O Brasil tem muito a oferecer, temos estilistas competentes e as criações feitas aqui não deixam nada a desejar comparadas às dos estilistas gringos. Além disso, ela consegue trazer um pouco da cultura do artesanato, tão rico em nosso país, para as passarelas. Apesar do potencial da moda brasileira, percebo que quem ainda dita a moda no mundo são os antigos e tradicionais berços da moda, como a França, a Itália e os Estados Unidos. É uma questão cultural. Mas acredito que é possível encontrar brechas e oportunidades lá fora.

Nesses 20 anos de moda ainda não surgiu nenhuma outra Gisele, nenhuma outra modelo de tamanho impacto na moda. Por que?

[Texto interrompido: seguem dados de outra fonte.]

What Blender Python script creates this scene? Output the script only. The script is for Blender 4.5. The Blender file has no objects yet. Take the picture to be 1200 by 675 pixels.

Não sei lhe dar esta resposta, não tenho uma ideia exata. Até porque, quando paro para pensar, ainda fico surpresa com as proporções que minha carreira tomou. Não acho que haja uma fórmula para isso, se houvesse todo mundo a usaria. Eu cheguei no momento certo, quando a moda precisava de mim para mudar. Foi isso. Sempre fui muito autêntica. O meu trabalho não define quem eu sou como pessoa e, apesar de me divertir fazendo moda, não me sinto escrava dela. Eu vivo muito isso. Eu não julgo os fatos, quando a coisa não acontece da forma que eu planejei, eu paro e penso, como é que eu posso aprender e lidar com isso.

Se tivesse de dar cinco conselhos para aspirantes a modelo, quais seriam?

Seja profissional, aja com integridade e humildade, seja autêntica, tenha foco, sempre dê o seu melhor e siga seu coração.

O que você ainda não realizou e quer realizar nos próximos anos? 

Eu acredito que os sonhos nos movem e por isso nunca podemos parar de sonhar. Sou movida a sonhos e ainda tenho muitos para realizar. Mas sonhos a gente não conta, trabalha para torná-los realidade.